━━ Supplied material

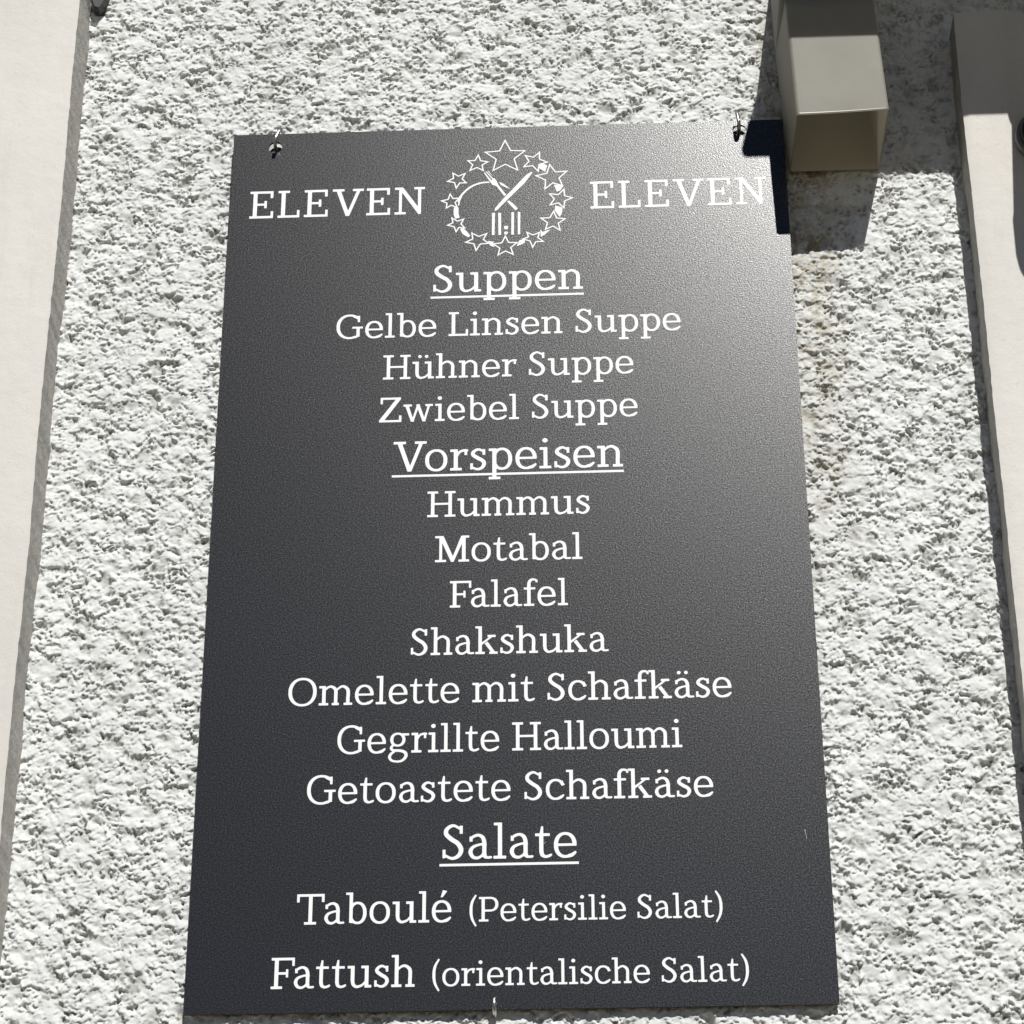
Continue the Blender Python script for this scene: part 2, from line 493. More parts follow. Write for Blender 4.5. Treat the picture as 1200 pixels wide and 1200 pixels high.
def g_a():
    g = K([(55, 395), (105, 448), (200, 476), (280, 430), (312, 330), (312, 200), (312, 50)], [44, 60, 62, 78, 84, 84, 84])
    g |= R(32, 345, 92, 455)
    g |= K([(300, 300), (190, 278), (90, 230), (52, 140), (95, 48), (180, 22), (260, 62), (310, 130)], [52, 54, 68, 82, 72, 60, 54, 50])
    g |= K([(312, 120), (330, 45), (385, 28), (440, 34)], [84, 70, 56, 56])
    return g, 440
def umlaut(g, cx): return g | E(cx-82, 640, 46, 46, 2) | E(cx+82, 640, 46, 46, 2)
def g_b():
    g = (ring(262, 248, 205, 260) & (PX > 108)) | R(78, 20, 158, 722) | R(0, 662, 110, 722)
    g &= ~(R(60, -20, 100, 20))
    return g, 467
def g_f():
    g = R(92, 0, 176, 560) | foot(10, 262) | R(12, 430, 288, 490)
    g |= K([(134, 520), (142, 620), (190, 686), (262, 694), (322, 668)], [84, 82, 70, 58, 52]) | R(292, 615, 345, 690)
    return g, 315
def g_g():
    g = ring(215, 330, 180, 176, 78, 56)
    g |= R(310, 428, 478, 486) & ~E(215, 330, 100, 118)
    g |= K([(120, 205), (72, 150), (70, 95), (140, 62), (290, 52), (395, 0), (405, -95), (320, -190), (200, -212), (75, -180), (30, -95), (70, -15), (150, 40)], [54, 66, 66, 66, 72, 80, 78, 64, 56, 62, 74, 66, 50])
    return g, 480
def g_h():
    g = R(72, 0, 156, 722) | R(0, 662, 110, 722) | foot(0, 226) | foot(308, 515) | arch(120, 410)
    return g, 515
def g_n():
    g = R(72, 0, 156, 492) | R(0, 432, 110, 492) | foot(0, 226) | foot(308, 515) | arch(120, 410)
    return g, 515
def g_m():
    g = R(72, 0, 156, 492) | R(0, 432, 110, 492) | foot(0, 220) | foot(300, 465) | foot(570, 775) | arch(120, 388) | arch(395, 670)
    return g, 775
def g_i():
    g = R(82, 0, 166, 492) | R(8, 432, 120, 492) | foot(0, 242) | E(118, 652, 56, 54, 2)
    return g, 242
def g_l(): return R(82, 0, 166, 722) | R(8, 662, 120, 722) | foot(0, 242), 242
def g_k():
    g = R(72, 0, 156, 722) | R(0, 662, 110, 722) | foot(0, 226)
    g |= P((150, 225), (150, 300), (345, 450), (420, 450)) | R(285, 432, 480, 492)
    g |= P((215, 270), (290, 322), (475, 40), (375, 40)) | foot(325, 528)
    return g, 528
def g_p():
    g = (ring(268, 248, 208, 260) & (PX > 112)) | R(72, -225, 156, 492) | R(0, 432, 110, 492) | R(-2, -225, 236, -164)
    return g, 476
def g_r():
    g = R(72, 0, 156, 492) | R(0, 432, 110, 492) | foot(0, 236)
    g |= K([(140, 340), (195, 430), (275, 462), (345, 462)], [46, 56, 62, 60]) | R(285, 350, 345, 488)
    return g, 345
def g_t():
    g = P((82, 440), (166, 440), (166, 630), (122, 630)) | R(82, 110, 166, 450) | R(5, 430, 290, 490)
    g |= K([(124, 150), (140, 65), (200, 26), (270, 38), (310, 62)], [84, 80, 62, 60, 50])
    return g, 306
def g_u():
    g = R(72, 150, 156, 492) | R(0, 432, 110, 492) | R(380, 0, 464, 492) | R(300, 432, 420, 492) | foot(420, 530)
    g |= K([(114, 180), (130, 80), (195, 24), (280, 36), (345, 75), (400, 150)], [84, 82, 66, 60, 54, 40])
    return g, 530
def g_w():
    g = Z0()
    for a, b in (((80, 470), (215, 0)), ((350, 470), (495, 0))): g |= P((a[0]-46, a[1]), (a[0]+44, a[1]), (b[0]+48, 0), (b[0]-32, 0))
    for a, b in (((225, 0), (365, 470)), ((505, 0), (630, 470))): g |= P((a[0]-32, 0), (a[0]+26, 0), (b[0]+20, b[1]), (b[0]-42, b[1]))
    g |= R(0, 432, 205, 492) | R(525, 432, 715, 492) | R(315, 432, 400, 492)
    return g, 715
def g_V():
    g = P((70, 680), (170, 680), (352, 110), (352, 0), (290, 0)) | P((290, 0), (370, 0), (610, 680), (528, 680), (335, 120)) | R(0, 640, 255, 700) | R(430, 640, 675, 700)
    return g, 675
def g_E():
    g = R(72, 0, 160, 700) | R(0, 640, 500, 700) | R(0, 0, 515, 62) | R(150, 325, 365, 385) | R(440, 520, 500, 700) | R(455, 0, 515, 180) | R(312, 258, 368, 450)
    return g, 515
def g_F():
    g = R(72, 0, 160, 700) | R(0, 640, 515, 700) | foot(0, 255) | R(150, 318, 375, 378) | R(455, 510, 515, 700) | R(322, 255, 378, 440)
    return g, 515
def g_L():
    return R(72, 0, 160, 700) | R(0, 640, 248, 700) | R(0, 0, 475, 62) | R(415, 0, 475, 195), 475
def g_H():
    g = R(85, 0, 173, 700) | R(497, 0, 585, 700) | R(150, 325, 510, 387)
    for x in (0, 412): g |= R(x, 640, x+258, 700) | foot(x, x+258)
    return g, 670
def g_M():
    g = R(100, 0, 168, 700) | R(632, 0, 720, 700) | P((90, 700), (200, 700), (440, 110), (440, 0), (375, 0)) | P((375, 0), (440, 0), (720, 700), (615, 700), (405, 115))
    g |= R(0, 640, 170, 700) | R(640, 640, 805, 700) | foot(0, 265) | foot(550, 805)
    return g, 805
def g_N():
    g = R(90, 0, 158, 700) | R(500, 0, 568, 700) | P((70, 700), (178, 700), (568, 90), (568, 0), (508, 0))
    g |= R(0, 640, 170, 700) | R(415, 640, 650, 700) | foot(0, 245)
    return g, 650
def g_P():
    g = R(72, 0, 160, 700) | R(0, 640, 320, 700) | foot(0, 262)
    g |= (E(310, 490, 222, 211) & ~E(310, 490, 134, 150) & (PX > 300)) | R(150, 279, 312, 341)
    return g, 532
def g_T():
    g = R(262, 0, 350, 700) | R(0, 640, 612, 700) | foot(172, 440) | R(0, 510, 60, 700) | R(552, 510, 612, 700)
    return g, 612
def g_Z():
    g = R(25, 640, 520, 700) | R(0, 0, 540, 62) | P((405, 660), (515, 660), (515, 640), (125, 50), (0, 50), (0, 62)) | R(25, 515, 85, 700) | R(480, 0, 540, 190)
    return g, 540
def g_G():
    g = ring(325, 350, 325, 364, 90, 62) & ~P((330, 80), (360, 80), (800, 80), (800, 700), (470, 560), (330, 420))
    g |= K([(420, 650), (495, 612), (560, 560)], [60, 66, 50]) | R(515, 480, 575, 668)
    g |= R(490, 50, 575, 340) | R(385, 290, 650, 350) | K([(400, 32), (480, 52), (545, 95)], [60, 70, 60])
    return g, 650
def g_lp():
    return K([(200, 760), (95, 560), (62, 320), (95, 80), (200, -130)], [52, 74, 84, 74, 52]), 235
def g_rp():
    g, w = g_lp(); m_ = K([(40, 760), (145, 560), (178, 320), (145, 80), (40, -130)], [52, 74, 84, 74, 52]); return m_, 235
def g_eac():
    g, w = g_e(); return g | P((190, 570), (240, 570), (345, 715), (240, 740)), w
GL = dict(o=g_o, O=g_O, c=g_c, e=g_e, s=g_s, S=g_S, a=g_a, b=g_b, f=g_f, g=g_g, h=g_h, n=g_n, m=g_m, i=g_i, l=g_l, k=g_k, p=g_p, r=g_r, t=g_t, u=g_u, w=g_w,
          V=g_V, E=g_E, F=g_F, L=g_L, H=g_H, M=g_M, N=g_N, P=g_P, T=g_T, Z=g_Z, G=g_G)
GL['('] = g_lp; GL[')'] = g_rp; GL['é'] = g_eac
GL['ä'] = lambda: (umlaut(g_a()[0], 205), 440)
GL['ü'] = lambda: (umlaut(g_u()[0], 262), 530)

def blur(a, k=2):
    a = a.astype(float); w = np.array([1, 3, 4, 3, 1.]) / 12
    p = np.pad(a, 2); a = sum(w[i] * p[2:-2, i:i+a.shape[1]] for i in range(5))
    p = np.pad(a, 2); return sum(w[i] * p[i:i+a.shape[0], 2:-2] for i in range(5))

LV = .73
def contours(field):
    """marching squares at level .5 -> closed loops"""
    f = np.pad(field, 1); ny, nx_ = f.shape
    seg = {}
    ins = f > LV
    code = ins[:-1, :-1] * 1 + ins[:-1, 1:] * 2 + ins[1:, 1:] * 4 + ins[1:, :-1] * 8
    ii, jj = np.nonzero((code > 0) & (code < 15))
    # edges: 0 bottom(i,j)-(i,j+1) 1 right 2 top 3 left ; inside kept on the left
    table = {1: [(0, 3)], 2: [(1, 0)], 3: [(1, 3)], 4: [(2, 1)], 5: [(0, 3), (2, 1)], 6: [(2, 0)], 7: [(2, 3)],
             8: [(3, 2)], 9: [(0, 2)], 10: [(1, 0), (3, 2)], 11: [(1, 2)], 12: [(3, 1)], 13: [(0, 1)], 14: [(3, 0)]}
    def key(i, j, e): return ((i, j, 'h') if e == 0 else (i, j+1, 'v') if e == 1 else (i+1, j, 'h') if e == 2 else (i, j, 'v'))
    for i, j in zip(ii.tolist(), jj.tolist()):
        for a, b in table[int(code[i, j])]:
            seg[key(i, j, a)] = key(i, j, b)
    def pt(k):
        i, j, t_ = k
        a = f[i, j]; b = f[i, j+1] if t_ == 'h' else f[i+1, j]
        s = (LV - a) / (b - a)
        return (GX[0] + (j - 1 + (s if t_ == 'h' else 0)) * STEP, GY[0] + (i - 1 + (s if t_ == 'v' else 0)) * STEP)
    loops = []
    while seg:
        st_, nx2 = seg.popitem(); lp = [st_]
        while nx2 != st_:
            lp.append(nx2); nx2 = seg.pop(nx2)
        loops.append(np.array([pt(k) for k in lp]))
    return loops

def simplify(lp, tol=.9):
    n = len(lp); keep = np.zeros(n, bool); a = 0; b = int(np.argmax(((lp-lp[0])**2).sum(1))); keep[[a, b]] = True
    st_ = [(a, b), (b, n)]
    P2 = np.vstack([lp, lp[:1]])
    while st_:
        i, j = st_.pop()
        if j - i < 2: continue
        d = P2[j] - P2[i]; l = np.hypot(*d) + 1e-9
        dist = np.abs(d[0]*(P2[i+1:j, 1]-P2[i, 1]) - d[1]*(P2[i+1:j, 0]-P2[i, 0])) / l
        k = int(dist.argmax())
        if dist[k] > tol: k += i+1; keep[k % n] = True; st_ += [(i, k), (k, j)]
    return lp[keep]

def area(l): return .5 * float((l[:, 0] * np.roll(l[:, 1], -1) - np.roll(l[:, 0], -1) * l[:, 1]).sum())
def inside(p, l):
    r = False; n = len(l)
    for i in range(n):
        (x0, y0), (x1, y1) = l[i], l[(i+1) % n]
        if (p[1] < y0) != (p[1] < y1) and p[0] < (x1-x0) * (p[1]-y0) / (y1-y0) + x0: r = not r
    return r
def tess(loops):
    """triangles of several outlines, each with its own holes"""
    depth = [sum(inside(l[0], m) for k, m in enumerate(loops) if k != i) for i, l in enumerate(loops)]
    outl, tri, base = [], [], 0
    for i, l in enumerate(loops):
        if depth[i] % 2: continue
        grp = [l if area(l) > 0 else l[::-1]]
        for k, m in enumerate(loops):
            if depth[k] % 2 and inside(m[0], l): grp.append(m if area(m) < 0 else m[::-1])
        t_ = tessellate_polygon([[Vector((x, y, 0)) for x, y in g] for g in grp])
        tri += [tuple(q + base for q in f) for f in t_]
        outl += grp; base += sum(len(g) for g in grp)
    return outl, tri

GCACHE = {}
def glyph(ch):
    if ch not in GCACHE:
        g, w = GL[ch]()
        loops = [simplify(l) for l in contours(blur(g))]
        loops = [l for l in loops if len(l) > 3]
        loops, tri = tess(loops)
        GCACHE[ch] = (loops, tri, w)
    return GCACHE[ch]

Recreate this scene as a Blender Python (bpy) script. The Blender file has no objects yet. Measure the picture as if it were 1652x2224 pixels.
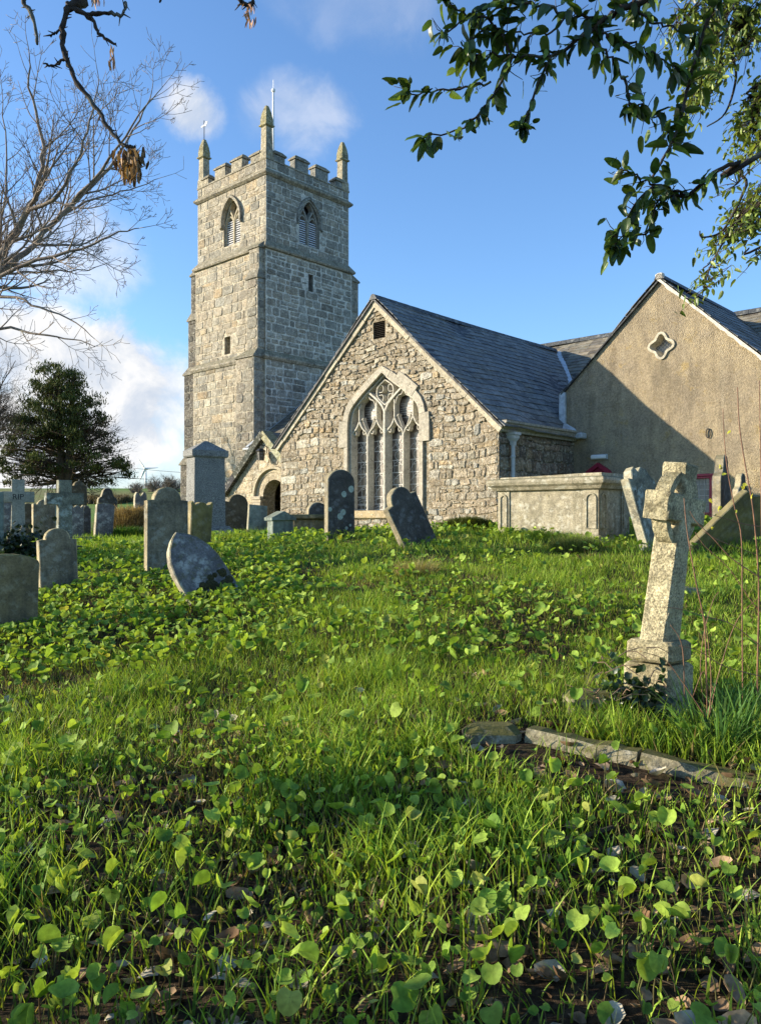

━━━━

→ **Goal**:
Select from the material above each line in which the string "picture" appears, and list those lines.

→ **Solved exercise**:
Continue the Blender Python script for this scene: part 2, from line 493. More parts follow. Write for Blender 4.5. Treat the picture as 1200 pixels wide and 1200 pixels high.
Recreate this scene as a Blender Python (bpy) script. The Blender file has no objects yet. Measure the picture as if it were 1652x2224 pixels.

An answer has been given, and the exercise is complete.